A modest 2-3% increase of ticketed violations through directed enforcement alone could cover the cost of system implementation. Couple that with the fact that Fybr sensors have the ability to do meter resetting – zeroing out time left on a meter when a person leaves a space – and real-time demand-based pricing, and cities can pay for a single space sensor system in as little as a year and generate ongoing positive cash flow for a community – helping fund other smart city initiatives.

Drivers see increased value from sensing as well. With single space sensing, parking occupancy data becomes exponentially more accurate with almost no latency, making wayfinding applications much more reliable and leading to a more efficient transportation experience.  In areas where there is a high demand for parking, drivers want real-time, accurate information on occupancy versus estimates, probabilities, and predictive analytics.

Breaking Down the Costs


Consider this sample scenario:

Fybr’s fully-inclusive cost to City A for 1,000 sensors is approximately $225 per sensor installed and $9 per month for a five-year contract to provide parking data and various applications. This works out to $153 per year per sensored space or $12.75 per space per month, 42.5 cents per day, etc.

With a parking rate of $3.00 per hour to park for 8 hours per day for 310 days per year (365 minus Sundays and holidays), City A’s maximum revenue per meter per year is $7,440. Following average city collection rates of 60% of the maximum possible revenue, annual meter revenue per meter would be $4,464 annually. For enforcement, a typical city has parking ticket revenue that is almost equal to paid meter revenue on a per meter basis (this, by the way, is achieved by ticketing less than 10% of parking offenses).  This would increase City A’s per meter revenue to $8,928.

To break even against the $153 cost of a single space sensor, City A could:

  • Write 3.4 more parking tickets per year per meter (assumes $45 ticket).
  • See an increase in paid compliance of 3.4% from people who normally don’t pay.
  • Increase the rate per hour by about 5 cents.
  • Some combination of the above


What’s Really Smart

The bottom line is, the fully loaded cost of the Fybr sensor system really is fairly minor and it is one of the easiest solutions to implement.

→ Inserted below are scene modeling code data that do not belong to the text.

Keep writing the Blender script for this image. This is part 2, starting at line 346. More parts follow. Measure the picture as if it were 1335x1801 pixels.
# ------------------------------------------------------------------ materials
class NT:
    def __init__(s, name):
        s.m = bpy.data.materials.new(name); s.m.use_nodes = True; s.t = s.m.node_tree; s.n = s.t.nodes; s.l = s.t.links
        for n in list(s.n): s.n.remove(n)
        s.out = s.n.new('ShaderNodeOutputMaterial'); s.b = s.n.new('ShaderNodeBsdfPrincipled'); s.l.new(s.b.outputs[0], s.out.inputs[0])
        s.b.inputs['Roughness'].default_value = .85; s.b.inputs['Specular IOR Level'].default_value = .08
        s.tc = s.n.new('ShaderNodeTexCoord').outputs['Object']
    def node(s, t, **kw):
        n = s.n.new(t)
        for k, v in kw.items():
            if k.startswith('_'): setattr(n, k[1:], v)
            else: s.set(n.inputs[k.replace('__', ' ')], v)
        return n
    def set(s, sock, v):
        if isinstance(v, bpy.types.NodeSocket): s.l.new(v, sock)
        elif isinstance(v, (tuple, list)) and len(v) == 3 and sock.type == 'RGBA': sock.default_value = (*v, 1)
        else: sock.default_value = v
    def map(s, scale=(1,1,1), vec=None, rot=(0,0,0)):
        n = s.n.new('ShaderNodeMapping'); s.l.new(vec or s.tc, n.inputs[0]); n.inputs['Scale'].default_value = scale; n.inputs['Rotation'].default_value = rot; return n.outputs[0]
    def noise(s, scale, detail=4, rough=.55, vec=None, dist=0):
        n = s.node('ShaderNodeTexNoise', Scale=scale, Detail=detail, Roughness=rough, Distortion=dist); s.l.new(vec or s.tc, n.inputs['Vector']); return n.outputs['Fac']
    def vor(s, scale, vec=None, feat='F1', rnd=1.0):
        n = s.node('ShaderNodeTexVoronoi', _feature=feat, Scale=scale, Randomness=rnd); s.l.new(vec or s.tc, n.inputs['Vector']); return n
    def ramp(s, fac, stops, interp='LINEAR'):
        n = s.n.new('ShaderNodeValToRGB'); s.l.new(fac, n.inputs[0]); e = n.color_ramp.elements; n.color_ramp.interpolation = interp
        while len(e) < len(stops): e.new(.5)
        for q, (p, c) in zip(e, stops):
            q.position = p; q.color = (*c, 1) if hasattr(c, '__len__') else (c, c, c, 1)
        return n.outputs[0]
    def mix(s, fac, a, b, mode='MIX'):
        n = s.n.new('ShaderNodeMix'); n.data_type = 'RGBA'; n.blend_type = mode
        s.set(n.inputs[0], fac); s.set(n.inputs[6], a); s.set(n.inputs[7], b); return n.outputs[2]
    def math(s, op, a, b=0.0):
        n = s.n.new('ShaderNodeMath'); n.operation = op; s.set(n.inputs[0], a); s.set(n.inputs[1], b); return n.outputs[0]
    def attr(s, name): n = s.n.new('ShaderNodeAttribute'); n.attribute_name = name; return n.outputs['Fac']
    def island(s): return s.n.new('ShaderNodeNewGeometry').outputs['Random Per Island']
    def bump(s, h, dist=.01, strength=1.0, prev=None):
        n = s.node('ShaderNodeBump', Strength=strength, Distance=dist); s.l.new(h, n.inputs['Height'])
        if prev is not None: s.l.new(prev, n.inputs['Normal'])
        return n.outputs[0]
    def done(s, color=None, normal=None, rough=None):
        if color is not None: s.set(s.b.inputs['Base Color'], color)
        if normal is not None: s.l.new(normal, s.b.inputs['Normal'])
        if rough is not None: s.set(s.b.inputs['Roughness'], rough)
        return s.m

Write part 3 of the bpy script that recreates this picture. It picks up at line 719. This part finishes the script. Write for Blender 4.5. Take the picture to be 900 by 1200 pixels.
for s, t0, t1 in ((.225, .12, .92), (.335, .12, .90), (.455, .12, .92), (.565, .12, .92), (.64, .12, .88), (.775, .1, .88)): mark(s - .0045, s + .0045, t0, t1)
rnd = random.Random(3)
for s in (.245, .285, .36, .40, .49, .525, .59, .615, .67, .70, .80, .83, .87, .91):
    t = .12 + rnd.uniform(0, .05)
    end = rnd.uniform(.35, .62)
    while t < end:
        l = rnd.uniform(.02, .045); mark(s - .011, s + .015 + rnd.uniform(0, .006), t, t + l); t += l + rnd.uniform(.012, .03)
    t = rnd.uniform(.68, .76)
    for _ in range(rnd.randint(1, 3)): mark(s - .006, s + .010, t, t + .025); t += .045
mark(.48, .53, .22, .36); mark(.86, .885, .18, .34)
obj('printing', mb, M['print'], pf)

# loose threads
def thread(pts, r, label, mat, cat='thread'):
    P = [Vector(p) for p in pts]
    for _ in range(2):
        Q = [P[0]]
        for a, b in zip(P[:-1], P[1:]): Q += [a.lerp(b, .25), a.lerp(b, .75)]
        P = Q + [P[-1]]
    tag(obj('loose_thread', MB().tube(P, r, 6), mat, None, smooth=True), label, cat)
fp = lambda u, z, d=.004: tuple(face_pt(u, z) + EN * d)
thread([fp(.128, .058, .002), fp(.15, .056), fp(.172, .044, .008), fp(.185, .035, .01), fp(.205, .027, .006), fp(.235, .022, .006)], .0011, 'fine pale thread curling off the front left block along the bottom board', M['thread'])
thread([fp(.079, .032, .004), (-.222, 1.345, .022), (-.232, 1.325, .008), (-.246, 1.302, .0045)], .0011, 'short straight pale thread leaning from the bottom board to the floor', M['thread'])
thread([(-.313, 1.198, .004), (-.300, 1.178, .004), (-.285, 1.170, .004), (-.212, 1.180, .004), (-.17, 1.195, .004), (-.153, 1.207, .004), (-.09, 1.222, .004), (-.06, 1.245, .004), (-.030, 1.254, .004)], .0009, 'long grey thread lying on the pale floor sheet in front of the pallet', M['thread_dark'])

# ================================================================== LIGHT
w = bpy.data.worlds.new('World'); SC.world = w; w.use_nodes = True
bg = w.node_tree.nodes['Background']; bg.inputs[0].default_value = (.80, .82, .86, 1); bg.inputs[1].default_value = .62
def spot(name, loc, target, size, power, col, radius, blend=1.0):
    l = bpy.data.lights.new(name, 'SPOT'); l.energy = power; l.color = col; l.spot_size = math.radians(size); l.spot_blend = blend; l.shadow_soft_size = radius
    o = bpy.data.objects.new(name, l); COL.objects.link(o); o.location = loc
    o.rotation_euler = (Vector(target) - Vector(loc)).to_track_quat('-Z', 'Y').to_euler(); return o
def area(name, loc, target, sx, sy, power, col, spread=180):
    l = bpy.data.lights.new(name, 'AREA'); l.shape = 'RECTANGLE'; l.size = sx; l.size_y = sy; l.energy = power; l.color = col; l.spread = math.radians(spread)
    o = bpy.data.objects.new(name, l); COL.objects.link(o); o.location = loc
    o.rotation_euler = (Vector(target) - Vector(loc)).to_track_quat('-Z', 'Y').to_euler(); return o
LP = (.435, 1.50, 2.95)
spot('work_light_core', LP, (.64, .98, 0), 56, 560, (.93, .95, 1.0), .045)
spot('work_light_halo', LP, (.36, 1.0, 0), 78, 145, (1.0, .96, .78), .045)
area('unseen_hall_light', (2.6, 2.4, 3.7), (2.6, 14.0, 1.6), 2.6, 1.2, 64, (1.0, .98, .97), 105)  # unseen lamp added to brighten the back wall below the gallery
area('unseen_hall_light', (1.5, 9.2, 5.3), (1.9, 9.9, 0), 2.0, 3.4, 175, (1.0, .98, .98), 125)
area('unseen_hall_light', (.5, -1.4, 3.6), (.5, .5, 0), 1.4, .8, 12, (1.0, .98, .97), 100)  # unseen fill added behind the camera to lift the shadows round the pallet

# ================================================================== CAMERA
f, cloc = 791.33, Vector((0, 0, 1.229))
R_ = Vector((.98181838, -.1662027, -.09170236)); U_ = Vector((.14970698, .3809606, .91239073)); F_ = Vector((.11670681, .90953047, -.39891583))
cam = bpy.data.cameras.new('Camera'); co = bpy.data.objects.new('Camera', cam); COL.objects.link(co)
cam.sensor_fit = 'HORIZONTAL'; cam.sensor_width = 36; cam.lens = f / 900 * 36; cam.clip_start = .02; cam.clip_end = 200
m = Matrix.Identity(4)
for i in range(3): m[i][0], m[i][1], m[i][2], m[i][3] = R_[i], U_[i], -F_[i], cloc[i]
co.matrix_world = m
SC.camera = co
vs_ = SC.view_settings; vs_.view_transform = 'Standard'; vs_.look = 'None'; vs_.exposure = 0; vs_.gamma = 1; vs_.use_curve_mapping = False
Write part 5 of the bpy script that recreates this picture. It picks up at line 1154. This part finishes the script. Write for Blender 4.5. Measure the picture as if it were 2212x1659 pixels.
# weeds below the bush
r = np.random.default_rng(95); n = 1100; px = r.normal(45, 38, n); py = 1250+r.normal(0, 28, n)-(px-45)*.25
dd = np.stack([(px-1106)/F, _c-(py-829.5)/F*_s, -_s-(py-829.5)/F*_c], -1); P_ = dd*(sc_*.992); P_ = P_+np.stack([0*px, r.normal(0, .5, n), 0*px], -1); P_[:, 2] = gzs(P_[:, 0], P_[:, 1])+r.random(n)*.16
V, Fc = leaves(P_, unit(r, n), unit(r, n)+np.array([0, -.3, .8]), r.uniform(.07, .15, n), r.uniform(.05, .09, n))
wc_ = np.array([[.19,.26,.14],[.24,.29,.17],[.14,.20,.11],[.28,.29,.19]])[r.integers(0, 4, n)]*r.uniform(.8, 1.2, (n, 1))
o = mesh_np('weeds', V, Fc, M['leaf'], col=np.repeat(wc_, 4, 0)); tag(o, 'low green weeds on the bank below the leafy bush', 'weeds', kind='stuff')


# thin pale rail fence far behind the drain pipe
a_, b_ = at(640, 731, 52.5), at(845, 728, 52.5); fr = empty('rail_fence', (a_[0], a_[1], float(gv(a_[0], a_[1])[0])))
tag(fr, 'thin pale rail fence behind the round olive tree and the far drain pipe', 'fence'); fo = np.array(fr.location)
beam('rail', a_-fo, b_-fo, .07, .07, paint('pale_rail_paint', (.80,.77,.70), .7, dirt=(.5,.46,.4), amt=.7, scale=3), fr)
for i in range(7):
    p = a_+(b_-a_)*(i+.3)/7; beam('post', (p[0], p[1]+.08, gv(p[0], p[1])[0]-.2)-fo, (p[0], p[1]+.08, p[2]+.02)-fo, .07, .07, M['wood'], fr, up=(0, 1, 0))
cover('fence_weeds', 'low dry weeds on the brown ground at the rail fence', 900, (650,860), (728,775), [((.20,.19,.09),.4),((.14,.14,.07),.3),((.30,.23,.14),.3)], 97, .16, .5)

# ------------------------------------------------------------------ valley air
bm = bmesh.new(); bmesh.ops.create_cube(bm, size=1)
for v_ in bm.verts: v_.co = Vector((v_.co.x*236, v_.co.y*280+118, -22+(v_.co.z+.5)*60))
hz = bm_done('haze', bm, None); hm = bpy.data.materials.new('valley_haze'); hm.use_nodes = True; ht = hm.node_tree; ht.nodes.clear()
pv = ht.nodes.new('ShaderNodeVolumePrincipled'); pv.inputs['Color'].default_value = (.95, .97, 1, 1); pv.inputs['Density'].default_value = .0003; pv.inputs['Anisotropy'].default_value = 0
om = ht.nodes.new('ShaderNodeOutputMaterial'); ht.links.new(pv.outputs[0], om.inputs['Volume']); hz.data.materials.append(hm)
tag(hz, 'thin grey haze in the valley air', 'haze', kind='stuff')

It doesn’t take much system-wide improvement to recover the cost and start generating additional revenue from normal operations. Plus, the high-value benefits of significantly reduced congestion, enhanced safety, lower carbon footprint, and the impact of a smart parking system on a city’s environmental sustainability and livability can’t be beat. Fybr’s complete system is very affordable and the real hard-dollar ROI might be among the highest of smart city investments. Paired with predictive analytics from companies like Sidewalk Labs and Apple, a broader and more accurate picture of activity within a community is possible, bringing the true vision of a Smart City to life.